8 Steps To Ensure Great Communication With Parents By Jeff Dunn

Edudemic

8 Steps To Ensure Great Communication With Parents

As you’re preparing your lesson plans and classrooms for the first day of school (which may have already happened for some of you!), keeping in touch with parents is probably on your mind. Communicating classroom expectations and other pertinent information at the beginning of the school year is critical to get everyone started off on the right foot. But once you’re done with the beginning of the year communications, your contact with parents shouldn’t happen only when there is a problem or when parent’s night hits the calendar. Keeping open lines of communications with parents throughout the school year helps keep them engaged in their student’s school life, helps keep the student on top of communicating their goals, progress, and needs with their parents, and will ultimately help keep your classroom running a little bit more smoothly, even if it takes a bit of extra thought at the beginning.

The handy infographic below takes a look at 8 tips and tricks for staying in touch with parents throughout the school year. How often and how do you keep in touch with your student’s parents? Weigh in by leaving a comment below, mentioning @Edudemic on Twitter or leaving your thoughts on our Facebook page.
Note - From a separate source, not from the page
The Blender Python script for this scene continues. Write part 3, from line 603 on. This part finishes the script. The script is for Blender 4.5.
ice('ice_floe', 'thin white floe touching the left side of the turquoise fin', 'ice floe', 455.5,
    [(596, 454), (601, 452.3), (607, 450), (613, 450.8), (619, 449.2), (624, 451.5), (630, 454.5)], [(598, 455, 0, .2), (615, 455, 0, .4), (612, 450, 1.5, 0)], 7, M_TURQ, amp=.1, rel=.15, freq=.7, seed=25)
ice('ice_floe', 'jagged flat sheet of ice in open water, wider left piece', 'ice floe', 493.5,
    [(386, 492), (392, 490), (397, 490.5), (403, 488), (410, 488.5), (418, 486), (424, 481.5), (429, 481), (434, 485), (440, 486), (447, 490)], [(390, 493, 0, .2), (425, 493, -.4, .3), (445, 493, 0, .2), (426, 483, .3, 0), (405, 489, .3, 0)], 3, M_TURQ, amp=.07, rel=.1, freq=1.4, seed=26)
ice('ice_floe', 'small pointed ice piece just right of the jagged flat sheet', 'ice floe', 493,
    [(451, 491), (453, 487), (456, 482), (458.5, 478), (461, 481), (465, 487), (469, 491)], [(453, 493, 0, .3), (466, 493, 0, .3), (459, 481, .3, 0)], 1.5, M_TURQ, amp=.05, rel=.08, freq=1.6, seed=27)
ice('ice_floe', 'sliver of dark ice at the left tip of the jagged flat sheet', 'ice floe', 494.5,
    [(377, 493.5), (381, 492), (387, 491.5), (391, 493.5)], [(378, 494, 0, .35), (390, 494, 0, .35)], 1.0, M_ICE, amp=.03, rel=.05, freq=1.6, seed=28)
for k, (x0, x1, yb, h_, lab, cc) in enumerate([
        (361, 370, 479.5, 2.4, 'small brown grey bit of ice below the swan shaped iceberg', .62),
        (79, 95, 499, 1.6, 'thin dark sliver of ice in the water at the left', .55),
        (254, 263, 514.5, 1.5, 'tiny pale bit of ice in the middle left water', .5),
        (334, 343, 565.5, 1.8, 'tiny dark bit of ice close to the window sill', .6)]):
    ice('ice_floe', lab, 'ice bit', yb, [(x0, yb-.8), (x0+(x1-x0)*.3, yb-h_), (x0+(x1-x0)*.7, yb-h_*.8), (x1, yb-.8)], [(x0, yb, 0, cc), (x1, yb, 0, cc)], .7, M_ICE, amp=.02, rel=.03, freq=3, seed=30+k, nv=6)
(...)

8 Great Ways to Connect With Parents

  • Focus on the positive, not just the negative. If you have to get in touch with a parent because their child is having a disciplinary or academic problem, don’t just call and tell them what is wrong. Start off with what is going right, which will help the parents feel like you’re not just attacking their child.
  • Be consistently in touch – not just when things are bad. If you only ‘touch base’ when something has gone awry, the parents will cringe when they hear from you. Share successes as well as failures, and don’t forget general updates.
  • Involve the student in communicating with their parents.When a student has to communicate a goal, success, or failure to their parents in their own words, it engages the student more in their own learning process.
  • Skype or livestream when needed to keep the parents in touch. If parents can’t be a part of a performance or other school activity, enable them to participate via technology.
  • Use technology like email and texting. This is less invasive-feeling and usually easier for them, making it much easier for them to respond to than a phone call.
  • Ask parents’ opinions when it is appropriate. When parents feel as though their opinions are valued and that they’re being actively included, they’ll be more involved and more likely to be a part of your ‘team’ rather than being hard wired to argue with everything you say.
  • Bring them into school to get them involved. While not every parent will be able to participate in on site activities, getting them physically there is a great way to get them involved.
  • Collaborate with parents and find some common ground. It is very likely that you have some common goals as the parents. Talk with them. Find out what makes them tick and what they want for their student.